Nelle parti di fianco, un gran lusso Andrea Concetti, il perfido Jacopo Loredano: insinuante con una vocalità ambigua di basso-baritono che ben si confà al personaggio. Piuttosto flebile il Barbarigo di Edoardo Milletti, molto bene, invece, Chiara Isotton, soprano confinata in ruoli episodici, ma che prima o poi vorrei sentire in parti che possano mettere in risalto la sua bella vocalità.

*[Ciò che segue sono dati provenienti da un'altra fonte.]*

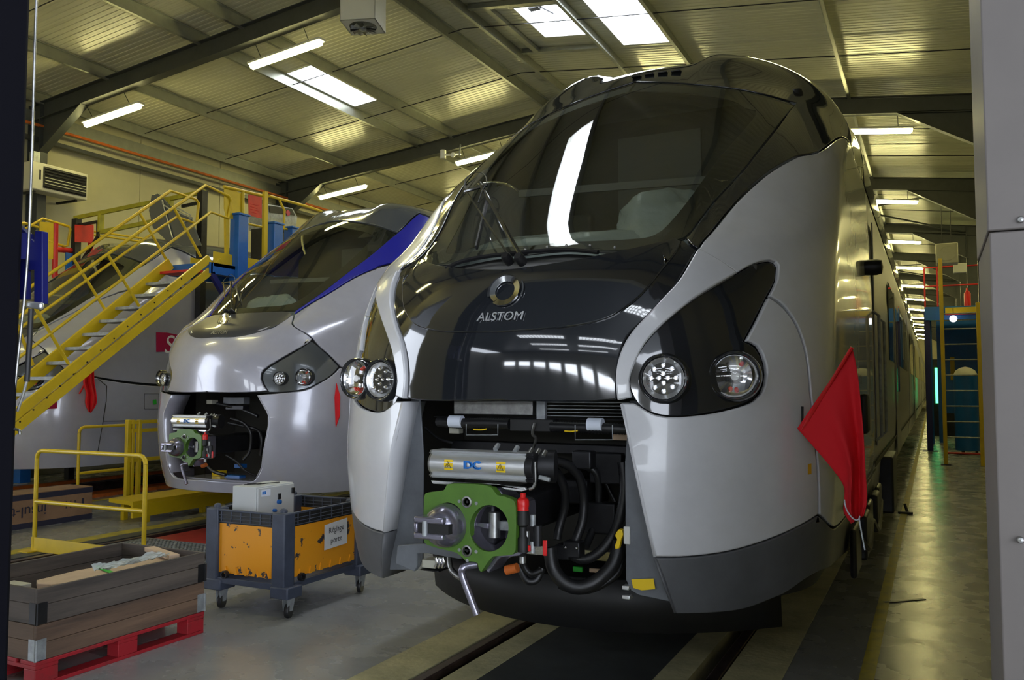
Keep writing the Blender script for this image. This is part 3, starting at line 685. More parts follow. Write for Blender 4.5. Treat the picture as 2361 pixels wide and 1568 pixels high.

Puntuali, come si dice in questi casi, e ben preparati gli allievi della Scuola della Scala: Azer Rza-Zade, Fante e Till Von Orlowsky (parente del Principe del Pipistrello?!?) un Servo.

I due Foscari

Resta, dulcis in fundo, la direzione di Michele Mariotti incomprensibilmente contestata alla “prima”. Egli coglie in pieno la “tinta” verdiana, compensando la scena amorfa, scandendo dei tempi gagliardi laddove necessario, ma creando anche oasi di intensa liricità e dolcezza – per esempio la bellissima introduzione all’ingresso del Doge, dove si sviluppa uno dei motivi più commoventi dell’intero spartito – e mettendo in luce, ma in quella giusta ricca di contrasti quasi caravaggieschi, l’opera che apre finalmente il capitolo più tormentato di tutta la tipologia verdiana, quello dei padri, potenti ma infelici in moltissimi degli scultorei ritratti. Mariotti serve su un vassoio d’argento agli interpreti la possibilità di emergere al meglio delle loro possibilità e nel caso di Domingo producendosi in un vero e proprio slalom direttoriale, inseguendolo nelle sua personalissima musicalità dove molto spesso ogni relazione tra ciò che si canta e quanto scritto sullo spartito risulta puramente casuale. In grande spolvero l’orchestra, bene il coro: Bruno Casoni, pure lui accomunato nell’applauso finale senza possibilità di scambio d’identità!